Thursday 18 November 1999


Pic of the day: Picture of "New Scientist" (UK science magazine) with the fitting title "Snowball Earth". Just in time for the season. And it has this fascinating cover story about Earth being completely frozen over repeatedly in the past.


I did not see any meteors last night. I did see white fluff falling down from the sky. The first snow of the season. Cold light in a dark season. There should be some prize to the one who came up with the idea of making the snow white. Imagine how nerve wracking it would have been if it had been, say, red or violet or yellow. Eww! Now instead the light of all the white makes the days last longer and even the moon can light up a white winter night.

Of course, there is always a tradeoff. In the case of snow and ice, they reflect a lot of sunshine back into space, and so it becomes even colder. If this effect runs out of control, there could suddenly be another ice age. It has been believed that the reflective ice cover was one reason why the ice ages could last so long. We've had several such ice ages, and they last more than 100 000 years each, while the interglacial bouts of warmth only lasted about a tenth as long. In fact, the normal condition for the land where I live is to be covered by a glacier. We live through an exception. And a very welcome one, too.

It is perhaps fitting, then, that the true "hell" of the Norse mythology was Niflheim, a land of numbing frost; not Muspellheim, the land of fire, as one would expect from religions born further south. Incidentally, the name "hell" comes from the Norse death goddess Hel (or some say "Hela"), but the home of Hel was not a place of punishment. It was a grey, dreary place of fading away.

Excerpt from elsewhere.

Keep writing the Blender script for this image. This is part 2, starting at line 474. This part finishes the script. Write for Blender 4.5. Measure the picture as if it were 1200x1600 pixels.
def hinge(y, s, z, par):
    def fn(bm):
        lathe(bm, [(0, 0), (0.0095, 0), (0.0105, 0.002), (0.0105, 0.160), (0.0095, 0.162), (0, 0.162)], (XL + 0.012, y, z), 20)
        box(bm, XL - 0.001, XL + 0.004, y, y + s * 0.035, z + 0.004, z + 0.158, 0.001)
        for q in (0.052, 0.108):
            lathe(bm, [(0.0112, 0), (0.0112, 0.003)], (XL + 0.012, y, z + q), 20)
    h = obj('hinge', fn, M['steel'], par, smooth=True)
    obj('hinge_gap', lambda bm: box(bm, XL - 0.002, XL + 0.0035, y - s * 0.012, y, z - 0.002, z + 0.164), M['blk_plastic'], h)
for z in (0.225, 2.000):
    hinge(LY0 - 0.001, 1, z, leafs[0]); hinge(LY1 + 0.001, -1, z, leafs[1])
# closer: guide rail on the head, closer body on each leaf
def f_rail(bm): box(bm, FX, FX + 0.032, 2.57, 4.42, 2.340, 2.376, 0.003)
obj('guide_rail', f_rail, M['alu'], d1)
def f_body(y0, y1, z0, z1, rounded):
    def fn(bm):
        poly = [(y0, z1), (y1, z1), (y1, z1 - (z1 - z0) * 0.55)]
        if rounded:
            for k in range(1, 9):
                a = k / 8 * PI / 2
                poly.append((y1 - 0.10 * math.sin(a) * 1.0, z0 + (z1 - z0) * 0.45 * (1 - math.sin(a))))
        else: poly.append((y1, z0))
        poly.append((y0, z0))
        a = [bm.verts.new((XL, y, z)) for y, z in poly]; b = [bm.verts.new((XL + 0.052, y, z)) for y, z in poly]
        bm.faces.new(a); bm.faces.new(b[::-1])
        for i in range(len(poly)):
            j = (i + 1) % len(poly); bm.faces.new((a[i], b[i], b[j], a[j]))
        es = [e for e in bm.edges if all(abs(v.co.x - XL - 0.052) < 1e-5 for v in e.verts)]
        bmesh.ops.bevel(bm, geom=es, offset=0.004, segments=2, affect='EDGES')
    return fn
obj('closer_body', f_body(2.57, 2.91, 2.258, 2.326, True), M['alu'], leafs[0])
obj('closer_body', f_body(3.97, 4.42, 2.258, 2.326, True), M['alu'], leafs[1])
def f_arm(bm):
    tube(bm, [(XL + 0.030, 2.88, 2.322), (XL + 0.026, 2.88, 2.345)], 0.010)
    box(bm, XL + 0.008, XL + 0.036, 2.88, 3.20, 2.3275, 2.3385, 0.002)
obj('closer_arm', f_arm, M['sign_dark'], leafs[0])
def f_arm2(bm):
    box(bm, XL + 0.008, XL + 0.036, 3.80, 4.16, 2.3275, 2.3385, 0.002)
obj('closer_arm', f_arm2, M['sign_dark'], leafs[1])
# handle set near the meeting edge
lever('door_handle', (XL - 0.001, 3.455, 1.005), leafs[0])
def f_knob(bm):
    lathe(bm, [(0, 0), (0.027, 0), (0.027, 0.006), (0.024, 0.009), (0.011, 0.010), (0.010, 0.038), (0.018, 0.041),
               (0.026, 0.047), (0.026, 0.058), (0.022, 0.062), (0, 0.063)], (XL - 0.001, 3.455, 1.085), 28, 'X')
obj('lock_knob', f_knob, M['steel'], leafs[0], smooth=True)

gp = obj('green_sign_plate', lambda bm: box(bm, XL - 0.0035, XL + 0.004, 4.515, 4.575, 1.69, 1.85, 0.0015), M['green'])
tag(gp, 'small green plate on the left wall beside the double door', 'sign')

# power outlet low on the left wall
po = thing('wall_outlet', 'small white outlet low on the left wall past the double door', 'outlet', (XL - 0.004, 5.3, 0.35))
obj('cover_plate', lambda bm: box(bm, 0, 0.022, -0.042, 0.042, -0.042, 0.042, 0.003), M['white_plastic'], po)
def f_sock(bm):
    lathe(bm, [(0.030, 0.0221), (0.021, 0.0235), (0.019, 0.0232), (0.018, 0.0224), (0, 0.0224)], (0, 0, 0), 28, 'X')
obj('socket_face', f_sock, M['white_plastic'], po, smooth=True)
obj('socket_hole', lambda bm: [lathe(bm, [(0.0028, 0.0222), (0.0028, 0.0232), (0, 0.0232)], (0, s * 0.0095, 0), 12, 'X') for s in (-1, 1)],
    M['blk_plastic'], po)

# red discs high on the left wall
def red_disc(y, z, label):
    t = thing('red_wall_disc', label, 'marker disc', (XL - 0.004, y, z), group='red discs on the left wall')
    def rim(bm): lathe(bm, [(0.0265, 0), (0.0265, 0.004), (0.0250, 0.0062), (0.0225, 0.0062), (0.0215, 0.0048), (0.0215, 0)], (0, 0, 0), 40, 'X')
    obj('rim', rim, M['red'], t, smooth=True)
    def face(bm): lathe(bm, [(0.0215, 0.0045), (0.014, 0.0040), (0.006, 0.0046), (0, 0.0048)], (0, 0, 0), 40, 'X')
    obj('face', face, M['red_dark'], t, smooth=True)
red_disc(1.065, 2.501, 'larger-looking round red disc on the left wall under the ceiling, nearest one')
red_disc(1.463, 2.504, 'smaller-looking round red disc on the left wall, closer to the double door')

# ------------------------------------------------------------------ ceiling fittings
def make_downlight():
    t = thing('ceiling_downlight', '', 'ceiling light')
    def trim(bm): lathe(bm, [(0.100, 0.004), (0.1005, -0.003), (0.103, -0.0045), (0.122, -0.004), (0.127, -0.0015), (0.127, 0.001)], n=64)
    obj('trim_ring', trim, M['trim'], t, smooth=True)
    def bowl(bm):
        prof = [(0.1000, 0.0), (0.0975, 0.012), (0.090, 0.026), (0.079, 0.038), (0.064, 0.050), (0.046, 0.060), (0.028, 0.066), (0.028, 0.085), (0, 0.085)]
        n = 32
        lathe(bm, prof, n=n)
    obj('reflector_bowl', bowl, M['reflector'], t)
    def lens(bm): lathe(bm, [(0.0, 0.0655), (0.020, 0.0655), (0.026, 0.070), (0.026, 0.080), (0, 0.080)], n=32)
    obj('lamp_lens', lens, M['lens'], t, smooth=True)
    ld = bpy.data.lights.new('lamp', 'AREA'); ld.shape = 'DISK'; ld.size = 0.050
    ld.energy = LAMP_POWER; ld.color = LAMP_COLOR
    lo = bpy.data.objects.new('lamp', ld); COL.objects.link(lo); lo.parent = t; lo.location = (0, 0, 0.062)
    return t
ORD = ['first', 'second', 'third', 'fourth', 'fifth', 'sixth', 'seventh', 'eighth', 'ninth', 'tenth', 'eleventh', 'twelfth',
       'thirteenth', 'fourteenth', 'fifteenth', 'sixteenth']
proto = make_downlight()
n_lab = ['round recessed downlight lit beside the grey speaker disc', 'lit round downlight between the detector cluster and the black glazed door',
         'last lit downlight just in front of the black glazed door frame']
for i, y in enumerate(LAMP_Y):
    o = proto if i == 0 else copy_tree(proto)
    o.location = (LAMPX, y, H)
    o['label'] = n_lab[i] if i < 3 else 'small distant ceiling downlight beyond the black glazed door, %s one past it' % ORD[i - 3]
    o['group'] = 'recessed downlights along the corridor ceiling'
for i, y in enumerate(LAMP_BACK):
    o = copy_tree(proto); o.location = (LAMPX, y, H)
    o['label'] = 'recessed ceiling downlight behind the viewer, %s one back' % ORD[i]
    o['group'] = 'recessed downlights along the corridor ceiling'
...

Feminist mythologists have hinted that the land of Hel may have once been a comforting concept. That Hel was the Great Earth Mother, kind of like Gaia in Greek mythology. A protector who embraced the dead into her safe bosom.

The perennial enemies of the Norse pantheon were the Giants, not least the Frost Giants. In geological context this is most fitting, for our lands have been literally weighed down by frost giants - glaciers - until around 10 000 years ago. To this day, parts of Scandinavia are still slowly rising, after being pressured down for 100 000 years. The glaciers were however not vanquished by young powerful gods, but by safeguards built into our blue planet from its creation.

The atmosphere contains small amounts of CO2, carbon dioxide, which keeps the heat in ("greenhouse effect"). Rain washes CO2 out of the atmosphere, it reacts with calcium and is felled out on the sea floor. Then plate tectonics ploughs it down under the continents. Eventually CO2 is released again from volcanoes and comes back in the atmosphere. Ice ages create a much drier climate. If no other processes stop the freezing, then the slow build up of carbon dioxide will do so. This seems to have happened repeatedly in the past, when life was young. The recent ice ages, however, seem to have been ended by sea currents. And just in case everything else should fail, the sun is slowly gaining in intensity. Not enough to be noticed during a lifetime or the time of human civilization, for sure. But over a span of hundreds of millions of years, the heat will be enough to thaw up any ice age. In fact, sooner or later Mars should thaw up too. There is probably still some water under the old seas and in the polar caps. But it won't happen in my time, I'm afraid.

What could have happened in my lifetime was the onset of another ice age. While these cannot last indefinitely, they can last a hundred thousand years, which is more than enough to render to dust all hints that humans once walked these hills and valleys. And judging from the other interglacials, the time is right for another one. Temperature has been slowly dropping - in fits and starts, but over the millenia the trend is quite stable. Since shortly before the onset of the bronze age, it has grown steadily colder. At the time human civilization was born, hippos bathed in the Seine where Paris is today, and wild boars roamed the leafy forests covering Scandinavia. Monkeys chattered in Spain, and Sahara was a green sea of grass.

It is quite possible that if not for the industrial revolution, the Ice Age would have returned to my lands by now. Until then, the trend was gradually cooling. But from early last century, things have been looking up, and the heat is still on. If this is the greenhouse effect, keep your engines spinning. I can live with a green Christmas if that means we can continue to live up here. Though the snow has not entirely forgotten its ancient realms, it seems...


In extremely local news, I went to the dentist today again. This time he actually tried to fix the tooth where a part had fallen off so it cut my tongue. Sadly, it bled too much so he could not finish it. Now I have a weak temporary filling; he told me not to chew too much on that side. While he is in London. Two weeks.


There was no new Nova Notes today. Something terrible must have happened. Al would not have skipped an entry for some slight setback, like the house burning down or some such. I'm not drawing any further conclusions until I hear rumors.